O desafio está lançado: como preparar as empresas a receber pessoas mais experientes, em um país onde 78% delas se assumem etaristas, e com a previsão de que 60% dos trabalhadores terão mais de 45 anos até 2040? Os dados da Ernst & Young em parceria com a agência Maturi comprovam a urgência de ações na área.
“Essa mudança no perfil das organizações é algo difícil, mas necessário. Elas precisam lidar com as mudanças da sociedade”, avalia a artista plástica Claudia Cardoso, 50. Em 2022, depois de três décadas de atuação em uma empresa de tecnologia, ela decidiu mudar de profissão e participou do programa Novos Começos, do Boticário.
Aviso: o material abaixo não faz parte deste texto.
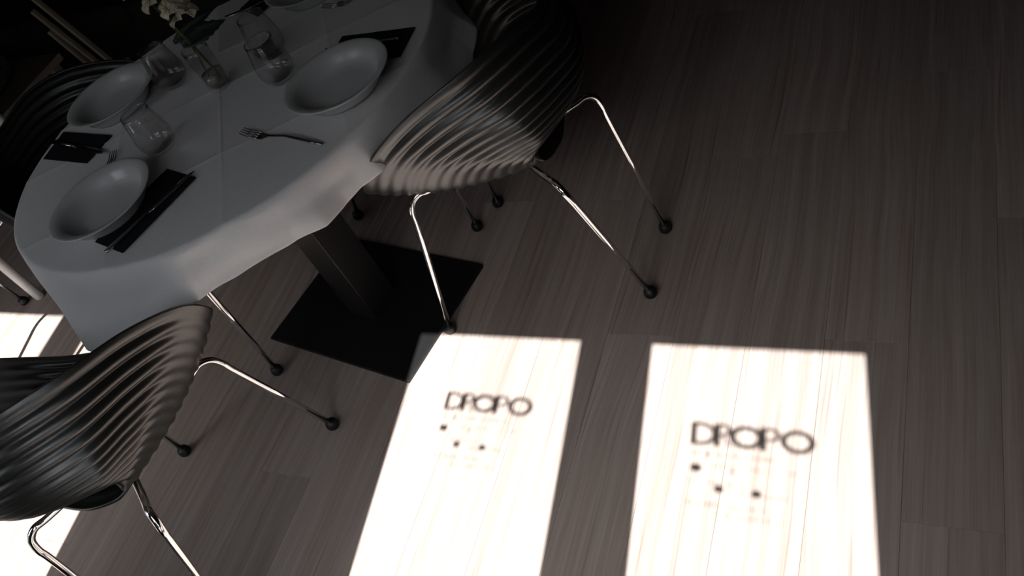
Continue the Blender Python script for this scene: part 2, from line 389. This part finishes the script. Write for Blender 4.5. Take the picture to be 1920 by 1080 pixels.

A iniciativa oferece capacitação para mulheres com mais de 45 anos para impulsionar carreiras e fortalecer negócios.
Uma oportunidade não tão comum para mulheres depois de 45 anos. “Mulheres dessa faixa etária estão sendo repelidas do mundo corporativo. As que se mantêm estão, muitas vezes, se aprisionando em determinados padrões de rejuvenescimento. É uma pressão estética para que ela consiga permanecer na empresa”, diz a consultora de diversidade, Letícia Alves Lins.
Segundo o gerente de ESG e DEI, Rony Santos, do Grupo Boticário, a empresa busca fortalecer a autonomia econômica das mulheres e já contemplou mais de 2 mil pessoas. As ações de diversidade do grupo permitiu ampliar em 23% a presença de pessoas com 45 anos ou mais no grupo. Em cargos de liderança, a alta foi de 17%.
A empresa Futurotec, com unidades em Ipatinga e Timóteo, no Vale do Aço, também tem apostado em diversidade etária. “Temos uma agenda de integração. Se a gente contratar um profissional mais jovem, por exemplo, ele vai “pegar uma carona” com um profissional mais experiente na empresa para poder se adaptar. Essa estratégia reduz preconceito etário”, afirma a especialista em diversidade da empresa Elis Souza. O grupo de tecnologia tem 80 colaboradores, sendo 23 acima de 45 anos. Entre eles, o analista de sistemas Fabiano Martins da Costa, de 45. “Essa troca de saberes colabora com o desenvolvimento de todos, e dá resultados para a empresa”, diz.